The most common misapplication is treating a control as “covered” because a policy was written, when no current record exists to prove the control was actually performed in the target system.
Examples and Use Cases
Implementing control-to-evidence mapping rigorously often introduces administrative overhead, requiring organisations to weigh audit readiness and proof quality against the time needed to collect, normalise, and retain records.
- A secret-rotation control is mapped to vault rotation logs, change tickets, and exception approvals so auditors can verify that credentials were actually rotated on schedule.
- A service-account review control is mapped to access review sign-offs and entitlement exports, creating evidence that dormant or over-privileged accounts were assessed.
- An offboarding control for CI/CD credentials is mapped to pipeline deprovisioning records and key revocation events, reducing the chance that old access remains active after a team change.
- A runtime policy control is mapped to configuration snapshots and monitoring alerts to show that secrets are not stored in code, config files, or build artefacts, a pattern highlighted in the JetBrains GitHub plugin token exposure research.
- An evidence package for an access-control objective may reference NIST Cybersecurity Framework 2.0 categories while linking each requirement to its exact operational record.
In practice, teams often create a control register that lists the control owner, the evidence source, the review cadence, and the retention period.
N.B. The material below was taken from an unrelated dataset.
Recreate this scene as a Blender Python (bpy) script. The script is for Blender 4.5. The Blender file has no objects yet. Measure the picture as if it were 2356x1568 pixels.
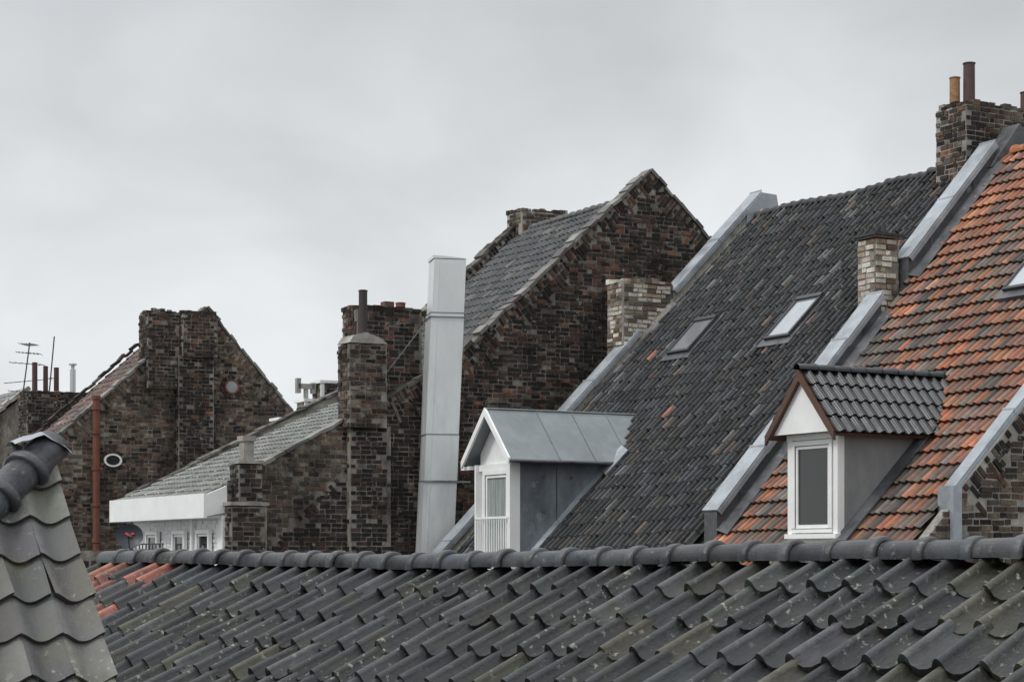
import bpy, math, random
import numpy as np
H=14.0
rng=random.Random(7)
an=math.radians(29)
A=np.array([-math.sin(an),math.cos(an),0.]); B=np.array([math.cos(an),math.sin(an),0.]); Z=np.array([0,0,1.])
O0=np.array([5.84,38,H])
def R(s,t,z): return O0+s*A+t*B+z*Z
def nz(v): return v/np.linalg.norm(v)
scene=bpy.context.scene
# ---------------------------------------------------------------- mesh builder
HF=[(0,1,3,2),(4,6,7,5),(0,4,5,1),(2,3,7,6),(0,2,6,4),(1,5,7,3)]
class MB:
    def __init__(s): s.v=[];s.f=[];s.c=[]
    def add(s,vs,fs,col=(.5,.5,.5)):
        n=len(s.v); s.v.extend([tuple(map(float,p)) for p in vs]); s.f.extend([tuple(i+n for i in f) for f in fs])
        if isinstance(col,np.ndarray): s.c.extend([tuple(x) for x in col])
        else: s.c.extend([col]*len(vs))
    def hexa(s,o,ex,ey,ez,col=(.5,.5,.5)):
        vs=[o+ex*i+ey*j+ez*k for i in(0,1) for j in(0,1) for k in(0,1)]
        s.add(vs,HF,col)
    def box(s,s0,s1,t0,t1,z0,z1,col=(.5,.5,.5)):
        s.hexa(R(s0,t0,z0),A*(s1-s0),B*(t1-t0),Z*(z1-z0),col)
    def prism(s,pts,ext,col=(.5,.5,.5)):
        n=len(pts); vs=list(pts)+[p+ext for p in pts]
        fs=[tuple(range(n)),tuple(range(2*n-1,n-1,-1))]+[(i,(i+1)%n,n+(i+1)%n,n+i) for i in range(n)]
        s.add(vs,fs,col)
    def prof(s,tz,s0,s1,col=(.5,.5,.5)):
        s.prism([R(s0,t,z) for t,z in tz],A*(s1-s0),col)
    def tube(s,p0,p1,r0,r1=None,n=14,col=(.5,.5,.5),caps=True):
        p0=np.array(p0,float);p1=np.array(p1,float); r1=r0 if r1 is None else r1
        d=nz(p1-p0); x=np.cross(d,[0,0,1.]); 
        if np.linalg.norm(x)<1e-3: x=np.array([1.,0,0])
        x=nz(x); y=np.cross(d,x)
        vs=[];
        for p,r in((p0,r0),(p1,r1)):
            for i in range(n):
                a=2*math.pi*i/n; vs.append(p+x*math.cos(a)*r+y*math.sin(a)*r)
        fs=[(i,(i+1)%n,n+(i+1)%n,n+i) for i in range(n)]
        if caps: fs+= [tuple(range(n-1,-1,-1)),tuple(range(n,2*n))]
        s.add(vs,fs,col)
    def build(s,name,mat,parent=None,smooth=False):
        me=bpy.data.meshes.new(name); me.from_pydata(s.v,[],s.f); me.update()
        ca=me.color_attributes.new('tint','FLOAT_COLOR','POINT')
        arr=np.ones((len(s.v),4),dtype=np.float32); arr[:,:3]=np.array(s.c,dtype=np.float32).reshape(-1,3)
        ca.data.foreach_set('color',arr.ravel())
        me.materials.append(mat)
        if smooth: me.polygons.foreach_set('use_smooth',[True]*len(me.polygons))
        ob=bpy.data.objects.new(name,me); scene.collection.objects.link(ob)
        if parent: ob.parent=parent
        return ob
def empty(name):
    e=bpy.data.objects.new(name,None); scene.collection.objects.link(e); return e
# ---------------------------------------------------------------- materials
def mat(name,base=None,rough=.7,metal=0.,var=.35,vscale=3.,dark=(0.02,0.02,0.018),darkamt=0.,dscale=.8,
        spot=None,spotamt=0.,spscale=20.,moss=None,mossamt=0.,mscale=4.,bump=.2,bscale=40.,stretch=None,spec=.5,rvar=.15,sthr=.60):
    m=bpy.data.materials.new(name); m.use_nodes=True; nt=m.node_tree; N=nt.nodes; L=nt.links
    bs=N['Principled BSDF']; tc=N.new('ShaderNodeTexCoord'); co=tc.outputs['Object']
    if stretch:
        mp=N.new('ShaderNodeMapping'); mp.inputs['Scale'].default_value=stretch; L.new(co,mp.inputs[0]); co2=mp.outputs[0]
    else: co2=co
    def noise(sc,det=6,rg=.6,c=None):
        n=N.new('ShaderNodeTexNoise'); n.inputs['Scale'].default_value=sc; n.inputs['Detail'].default_value=det; n.inputs['Roughness'].default_value=rg
        L.new(c or co,n.inputs['Vector']); return n.outputs['Fac']
    def rmp(x,a,b,c=0.,d=1.):
        r=N.new('ShaderNodeMapRange'); r.inputs[1].default_value=a;r.inputs[2].default_value=b;r.inputs[3].default_value=c;r.inputs[4].default_value=d
        L.new(x,r.inputs[0]); return r.outputs[0]
    def mix(f,a,b,mode='MIX'):
        x=N.new('ShaderNodeMix'); x.data_type='RGBA'; x.blend_type=mode
        for i,v in((0,f),(6,a),(7,b)):
            if isinstance(v,(int,float)): x.inputs[i].default_value=v
            elif isinstance(v,tuple): x.inputs[i].default_value=(v[0],v[1],v[2],1)
            else: L.new(v,x.inputs[i])
        return x.outputs[2]
    if base is None:
        at=N.new('ShaderNodeAttribute'); at.attribute_name='tint'; col=at.outputs['Color']
    else:
        rg=N.new('ShaderNodeRGB'); rg.outputs[0].default_value=(*base,1); col=rg.outputs[0]
    n1=noise(vscale,8,.65,co2)
    v=rmp(n1,.3,.7,1-var,1+var)
    cb=N.new('ShaderNodeCombineColor'); 
    for i in range(3): L.new(v,cb.inputs[i])
    col=mix(1.,col,cb.outputs[0],'MULTIPLY')
    if mossamt>0:
        f=rmp(noise(mscale,7,.7),.5,.66,0,mossamt); col=mix(f,col,moss)
    if darkamt>0:
        f=rmp(noise(dscale,8,.7,co2),.45,.65,0,darkamt); col=mix(f,col,dark)
    if spotamt>0:
        f=rmp(noise(spscale,5,.6),sthr,sthr+.08,0,spotamt)
        g=rmp(noise(1.1,3,.5),.42,.6,0,1)
        mm=N.new('ShaderNodeMath'); mm.operation='MULTIPLY'; L.new(f,mm.inputs[0]); L.new(g,mm.inputs[1])
        col=mix(mm.outputs[0],col,spot)
    L.new(col,bs.inputs['Base Color'])
    bs.inputs['Metallic'].default_value=metal; bs.inputs['Specular IOR Level'].default_value=spec
    L.new(rmp(n1,.3,.7,max(rough-rvar,.03),min(rough+rvar,1)),bs.inputs['Roughness'])
    if bump>0:
        b=N.new('ShaderNodeBump'); b.inputs['Strength'].default_value=bump; b.inputs['Distance'].default_value=.02
        L.new(noise(bscale,6,.7),b.inputs['Height']); L.new(b.outputs[0],bs.inputs['Normal'])
    return m
LICH=(.38,.38,.32)
M_tile=mat('dark_glazed_tile',rough=.36,spec=.42,var=.6,vscale=5,moss=(.042,.042,.022),mossamt=.65,mscale=2.2,spot=LICH,spotamt=.75,spscale=19,sthr=.60,bump=.5,bscale=25)
M_tileF=mat('weathered_pantile',rough=.55,var=.45,vscale=5,moss=(.10,.095,.05),mossamt=.6,mscale=3,dark=(.03,.03,.028),darkamt=.4,dscale=2.5,spot=LICH,spotamt=.6,spscale=17,bump=.5,bscale=30)
M_tileD=mat('old_dark_pantile',rough=.5,spec=.32,var=.55,vscale=4,moss=(.045,.043,.038),mossamt=.35,mscale=2.2,spot=(.33,.33,.30),spotamt=.5,spscale=10,bump=.4,bscale=25)
M_tileO=mat('orange_clay_tile',rough=.7,spec=.35,var=.45,vscale=4,moss=(.11,.085,.07),mossamt=.6,mscale=1.8,dark=(.05,.045,.04),darkamt=.45,dscale=1.2,bump=.3,bscale=25)
M_tileG=mat('grey_pantile',rough=.55,var=.35,vscale=3,moss=(.10,.105,.08),mossamt=.4,bump=.3,bscale=25)
M_black=mat('new_black_tile',rough=.3,var=.25,vscale=3,bump=.05)
M_ridge=mat('ridge_cap_tile',rough=.33,var=.5,vscale=5,moss=(.05,.05,.035),mossamt=.45,spot=LICH,spotamt=.4,spscale=19,bump=.3)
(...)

The strongest implementations also include an explicit exception path, because exception approvals are themselves evidence and often become the clearest proof that governance is being applied consistently.
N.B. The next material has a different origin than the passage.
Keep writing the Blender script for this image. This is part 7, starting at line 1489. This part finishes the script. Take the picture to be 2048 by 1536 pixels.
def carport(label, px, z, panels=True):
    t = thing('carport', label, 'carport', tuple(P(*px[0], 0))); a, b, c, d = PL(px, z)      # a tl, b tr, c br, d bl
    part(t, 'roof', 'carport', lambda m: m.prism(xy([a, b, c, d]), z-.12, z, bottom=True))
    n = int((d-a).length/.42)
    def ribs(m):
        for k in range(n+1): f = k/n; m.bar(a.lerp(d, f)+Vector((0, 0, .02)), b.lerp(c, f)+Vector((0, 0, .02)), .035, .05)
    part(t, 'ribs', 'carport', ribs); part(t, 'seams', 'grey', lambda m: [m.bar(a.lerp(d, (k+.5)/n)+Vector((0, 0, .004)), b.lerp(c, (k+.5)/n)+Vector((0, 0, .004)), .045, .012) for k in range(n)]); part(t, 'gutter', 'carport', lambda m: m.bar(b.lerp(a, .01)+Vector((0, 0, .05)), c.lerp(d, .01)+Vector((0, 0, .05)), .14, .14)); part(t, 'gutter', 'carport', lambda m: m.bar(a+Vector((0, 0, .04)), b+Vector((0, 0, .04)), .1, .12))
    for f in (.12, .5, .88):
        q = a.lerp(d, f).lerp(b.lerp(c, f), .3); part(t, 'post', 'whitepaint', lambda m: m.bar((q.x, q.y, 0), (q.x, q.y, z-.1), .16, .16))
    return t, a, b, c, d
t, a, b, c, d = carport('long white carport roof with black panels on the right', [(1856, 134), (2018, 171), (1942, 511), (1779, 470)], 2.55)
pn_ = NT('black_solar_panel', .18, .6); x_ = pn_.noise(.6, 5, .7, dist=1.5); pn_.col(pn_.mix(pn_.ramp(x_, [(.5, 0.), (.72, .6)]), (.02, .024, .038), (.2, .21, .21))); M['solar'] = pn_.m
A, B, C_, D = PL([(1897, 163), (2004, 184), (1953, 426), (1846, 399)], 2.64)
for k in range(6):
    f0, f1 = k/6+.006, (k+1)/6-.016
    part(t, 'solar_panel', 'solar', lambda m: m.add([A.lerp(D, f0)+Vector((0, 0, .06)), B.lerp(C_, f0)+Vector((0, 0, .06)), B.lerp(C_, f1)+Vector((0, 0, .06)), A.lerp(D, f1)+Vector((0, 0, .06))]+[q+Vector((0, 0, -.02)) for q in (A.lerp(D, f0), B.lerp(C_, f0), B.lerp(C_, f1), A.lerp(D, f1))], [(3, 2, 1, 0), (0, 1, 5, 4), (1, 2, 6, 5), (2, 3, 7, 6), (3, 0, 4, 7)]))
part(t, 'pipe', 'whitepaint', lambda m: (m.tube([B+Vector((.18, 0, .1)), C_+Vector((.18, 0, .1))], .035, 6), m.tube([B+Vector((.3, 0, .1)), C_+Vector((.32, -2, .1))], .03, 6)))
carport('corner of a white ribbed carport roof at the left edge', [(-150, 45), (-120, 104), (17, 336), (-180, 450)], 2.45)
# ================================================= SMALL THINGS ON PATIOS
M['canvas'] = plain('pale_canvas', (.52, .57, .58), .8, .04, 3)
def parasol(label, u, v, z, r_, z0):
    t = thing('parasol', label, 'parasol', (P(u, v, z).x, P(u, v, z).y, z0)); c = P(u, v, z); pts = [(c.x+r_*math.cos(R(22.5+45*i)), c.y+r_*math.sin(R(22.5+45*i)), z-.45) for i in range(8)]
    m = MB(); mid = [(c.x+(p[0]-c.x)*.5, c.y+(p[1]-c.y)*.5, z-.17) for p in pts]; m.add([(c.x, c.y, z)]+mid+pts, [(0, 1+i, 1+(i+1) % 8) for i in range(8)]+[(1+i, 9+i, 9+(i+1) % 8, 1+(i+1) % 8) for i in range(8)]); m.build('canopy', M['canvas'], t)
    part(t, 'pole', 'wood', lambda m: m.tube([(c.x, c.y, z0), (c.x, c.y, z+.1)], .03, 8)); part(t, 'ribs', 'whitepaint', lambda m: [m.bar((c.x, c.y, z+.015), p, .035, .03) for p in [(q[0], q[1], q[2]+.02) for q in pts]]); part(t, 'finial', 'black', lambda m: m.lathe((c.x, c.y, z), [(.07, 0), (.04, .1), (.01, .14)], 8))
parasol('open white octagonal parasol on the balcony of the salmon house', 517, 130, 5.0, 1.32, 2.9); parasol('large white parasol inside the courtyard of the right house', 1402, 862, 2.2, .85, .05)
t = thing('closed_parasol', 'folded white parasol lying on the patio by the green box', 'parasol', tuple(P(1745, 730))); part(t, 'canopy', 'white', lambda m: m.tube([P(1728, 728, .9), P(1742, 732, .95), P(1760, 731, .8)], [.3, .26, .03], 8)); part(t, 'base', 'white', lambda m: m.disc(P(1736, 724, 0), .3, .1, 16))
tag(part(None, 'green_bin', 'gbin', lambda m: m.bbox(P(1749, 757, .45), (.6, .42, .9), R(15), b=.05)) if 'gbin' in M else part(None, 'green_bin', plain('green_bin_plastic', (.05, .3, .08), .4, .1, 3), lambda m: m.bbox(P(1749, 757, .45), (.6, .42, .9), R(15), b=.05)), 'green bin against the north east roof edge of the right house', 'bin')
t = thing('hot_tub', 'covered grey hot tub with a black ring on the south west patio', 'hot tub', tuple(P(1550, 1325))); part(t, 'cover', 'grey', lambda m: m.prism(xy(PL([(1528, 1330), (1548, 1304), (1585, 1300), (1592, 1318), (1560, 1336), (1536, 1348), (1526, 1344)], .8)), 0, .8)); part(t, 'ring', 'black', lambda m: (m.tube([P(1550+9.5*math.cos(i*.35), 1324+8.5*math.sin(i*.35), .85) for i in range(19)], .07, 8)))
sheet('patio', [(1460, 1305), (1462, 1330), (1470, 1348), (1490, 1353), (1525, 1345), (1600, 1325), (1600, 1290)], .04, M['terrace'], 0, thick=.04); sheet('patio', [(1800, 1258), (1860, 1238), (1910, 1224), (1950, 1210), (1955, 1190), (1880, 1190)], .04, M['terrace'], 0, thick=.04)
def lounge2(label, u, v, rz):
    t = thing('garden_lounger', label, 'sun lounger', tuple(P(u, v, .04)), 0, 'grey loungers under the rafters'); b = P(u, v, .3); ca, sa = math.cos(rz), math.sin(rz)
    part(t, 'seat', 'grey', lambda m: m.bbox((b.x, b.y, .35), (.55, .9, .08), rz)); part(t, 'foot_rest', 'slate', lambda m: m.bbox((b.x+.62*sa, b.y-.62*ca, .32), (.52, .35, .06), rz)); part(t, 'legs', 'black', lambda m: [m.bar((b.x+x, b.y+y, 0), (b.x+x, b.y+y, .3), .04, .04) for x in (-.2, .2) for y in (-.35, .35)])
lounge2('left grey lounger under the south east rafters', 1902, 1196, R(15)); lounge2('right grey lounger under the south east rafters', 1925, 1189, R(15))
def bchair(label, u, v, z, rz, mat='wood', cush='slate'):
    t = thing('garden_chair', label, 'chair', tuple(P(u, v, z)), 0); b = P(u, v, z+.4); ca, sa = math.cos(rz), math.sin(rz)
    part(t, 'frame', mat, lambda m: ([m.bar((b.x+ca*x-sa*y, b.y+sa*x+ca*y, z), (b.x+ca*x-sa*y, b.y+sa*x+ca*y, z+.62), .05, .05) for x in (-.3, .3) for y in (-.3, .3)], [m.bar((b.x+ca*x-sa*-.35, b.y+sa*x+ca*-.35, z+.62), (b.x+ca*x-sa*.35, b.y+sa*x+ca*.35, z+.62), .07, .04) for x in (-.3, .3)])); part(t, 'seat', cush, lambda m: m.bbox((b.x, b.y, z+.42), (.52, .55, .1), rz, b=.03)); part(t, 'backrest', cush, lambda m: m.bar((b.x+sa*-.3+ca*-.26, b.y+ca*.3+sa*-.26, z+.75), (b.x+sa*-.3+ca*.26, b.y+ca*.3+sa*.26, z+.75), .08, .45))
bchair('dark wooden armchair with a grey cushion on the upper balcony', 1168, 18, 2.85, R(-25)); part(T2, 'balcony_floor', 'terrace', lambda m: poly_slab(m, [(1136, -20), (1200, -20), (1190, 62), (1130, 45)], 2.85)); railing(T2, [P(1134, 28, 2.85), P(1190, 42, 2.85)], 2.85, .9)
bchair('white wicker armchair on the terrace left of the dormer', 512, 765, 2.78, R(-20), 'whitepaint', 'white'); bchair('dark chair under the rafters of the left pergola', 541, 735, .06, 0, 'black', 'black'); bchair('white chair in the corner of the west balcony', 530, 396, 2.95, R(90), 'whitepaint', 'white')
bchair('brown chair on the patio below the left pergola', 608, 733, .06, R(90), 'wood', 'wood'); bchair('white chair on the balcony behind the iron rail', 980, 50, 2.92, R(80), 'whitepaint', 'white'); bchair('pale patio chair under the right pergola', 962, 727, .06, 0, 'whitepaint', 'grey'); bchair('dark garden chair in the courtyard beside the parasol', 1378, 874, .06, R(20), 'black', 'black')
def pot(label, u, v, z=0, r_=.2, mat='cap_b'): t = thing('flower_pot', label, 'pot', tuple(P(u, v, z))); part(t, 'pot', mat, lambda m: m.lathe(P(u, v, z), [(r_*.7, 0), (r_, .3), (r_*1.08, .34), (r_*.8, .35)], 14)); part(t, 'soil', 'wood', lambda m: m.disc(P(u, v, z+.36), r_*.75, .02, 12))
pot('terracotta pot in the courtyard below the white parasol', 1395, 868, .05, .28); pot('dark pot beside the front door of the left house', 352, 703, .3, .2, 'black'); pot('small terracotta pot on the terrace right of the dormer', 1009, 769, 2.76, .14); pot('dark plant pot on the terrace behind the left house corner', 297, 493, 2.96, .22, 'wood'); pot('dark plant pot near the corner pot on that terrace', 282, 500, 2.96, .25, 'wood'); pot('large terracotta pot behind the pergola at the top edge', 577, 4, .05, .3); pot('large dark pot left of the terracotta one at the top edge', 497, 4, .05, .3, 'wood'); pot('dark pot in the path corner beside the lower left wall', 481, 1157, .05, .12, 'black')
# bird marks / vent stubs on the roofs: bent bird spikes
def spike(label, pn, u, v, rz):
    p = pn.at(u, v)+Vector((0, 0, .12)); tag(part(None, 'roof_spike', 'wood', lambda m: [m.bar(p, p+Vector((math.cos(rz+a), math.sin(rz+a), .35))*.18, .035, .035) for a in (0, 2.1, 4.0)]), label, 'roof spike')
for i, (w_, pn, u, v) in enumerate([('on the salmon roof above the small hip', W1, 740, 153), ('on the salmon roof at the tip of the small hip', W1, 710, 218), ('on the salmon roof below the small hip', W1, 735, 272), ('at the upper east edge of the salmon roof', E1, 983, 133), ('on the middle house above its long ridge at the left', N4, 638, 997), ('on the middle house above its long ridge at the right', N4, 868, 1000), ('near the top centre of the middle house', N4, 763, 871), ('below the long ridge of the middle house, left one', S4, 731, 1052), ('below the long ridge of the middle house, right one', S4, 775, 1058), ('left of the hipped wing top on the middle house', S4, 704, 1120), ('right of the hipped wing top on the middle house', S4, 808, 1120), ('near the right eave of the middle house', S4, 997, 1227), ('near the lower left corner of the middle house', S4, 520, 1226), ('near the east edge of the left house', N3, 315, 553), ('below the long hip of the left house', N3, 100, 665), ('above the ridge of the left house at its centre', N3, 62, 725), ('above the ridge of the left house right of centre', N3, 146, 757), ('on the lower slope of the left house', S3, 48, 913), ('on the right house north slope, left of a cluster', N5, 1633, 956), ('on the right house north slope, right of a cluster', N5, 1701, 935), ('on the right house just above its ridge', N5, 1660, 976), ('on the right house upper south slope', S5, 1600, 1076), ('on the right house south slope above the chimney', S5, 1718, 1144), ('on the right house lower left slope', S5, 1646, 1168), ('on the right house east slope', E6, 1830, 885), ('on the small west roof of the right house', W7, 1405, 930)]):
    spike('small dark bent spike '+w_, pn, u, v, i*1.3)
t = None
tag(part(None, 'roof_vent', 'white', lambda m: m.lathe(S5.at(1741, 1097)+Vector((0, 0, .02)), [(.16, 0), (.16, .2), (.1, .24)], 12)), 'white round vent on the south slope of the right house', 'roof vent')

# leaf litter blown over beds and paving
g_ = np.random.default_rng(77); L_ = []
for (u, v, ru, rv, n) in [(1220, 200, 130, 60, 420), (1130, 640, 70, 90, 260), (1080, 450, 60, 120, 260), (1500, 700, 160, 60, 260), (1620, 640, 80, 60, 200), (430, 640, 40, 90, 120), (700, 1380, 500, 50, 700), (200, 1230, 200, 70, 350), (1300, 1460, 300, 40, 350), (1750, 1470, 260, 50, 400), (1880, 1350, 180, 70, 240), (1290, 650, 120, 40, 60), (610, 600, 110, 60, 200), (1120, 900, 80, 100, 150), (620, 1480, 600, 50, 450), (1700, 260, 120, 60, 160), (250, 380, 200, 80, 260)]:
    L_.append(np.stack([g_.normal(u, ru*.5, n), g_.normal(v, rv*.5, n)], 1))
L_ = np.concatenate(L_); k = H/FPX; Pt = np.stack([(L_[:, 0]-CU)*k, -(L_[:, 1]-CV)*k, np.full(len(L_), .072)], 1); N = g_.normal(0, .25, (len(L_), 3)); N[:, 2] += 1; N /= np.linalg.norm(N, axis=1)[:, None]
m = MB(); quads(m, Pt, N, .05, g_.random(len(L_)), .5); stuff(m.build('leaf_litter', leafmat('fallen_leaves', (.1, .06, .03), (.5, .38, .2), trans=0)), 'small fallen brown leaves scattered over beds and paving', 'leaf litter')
Why It Matters in NHI Security
Control-to-evidence mapping matters in NHI security because service accounts, API keys, certificates, and automation tokens scale faster than human oversight. When evidence is missing, teams cannot prove whether credentials were rotated, whether secrets were stored safely, or whether excess privilege was removed after a change. That is not just an audit problem. It is a detection problem, a governance problem, and often a breach containment problem. NHIMG research shows that only 5.7% of organisations have full visibility into their service accounts, which makes evidence discipline essential for understanding what is actually happening across the identity estate. The Ultimate Guide to NHIs also documents how secrets exposure and misconfiguration remain widespread, reinforcing why evidence must be tied to real operational states rather than assumed controls.
For practitioners, the value is simple: evidence mapping exposes the difference between a control that is designed and a control that is functioning. It also supports faster incident response by showing where proof lives when access, rotation, or revocation must be validated under pressure. Organisations typically encounter the need for control-to-evidence mapping only after an audit failure, an incident review, or a breach investigation, at which point the missing proof becomes operationally unavoidable to address.
Standards & Framework Alignment
This section maps relevant standards and security frameworks to the operational risks and controls described in this guidance.
OWASP Non-Human Identity Top 10 address the attack and risk surface, while NIST CSF 2.0 and NIST CSF 2.0 set the governance and control requirements practitioners need to meet.
| Framework | Control / Reference | Relevance |
|---|---|---|
| NIST CSF 2.0 | GV.RM-01 | Governance requires traceable proof that risk controls are defined and operating. |
| NIST CSF 2.0 | PR.AA-05 | Identity proofing and access enforcement need records showing controls worked as intended. |
| OWASP Non-Human Identity Top 10 | NHI-09 | Evidence mapping helps prove monitoring and governance of NHI access and lifecycle activity. |
Map each NHI control to evidence that proves governance decisions are being executed.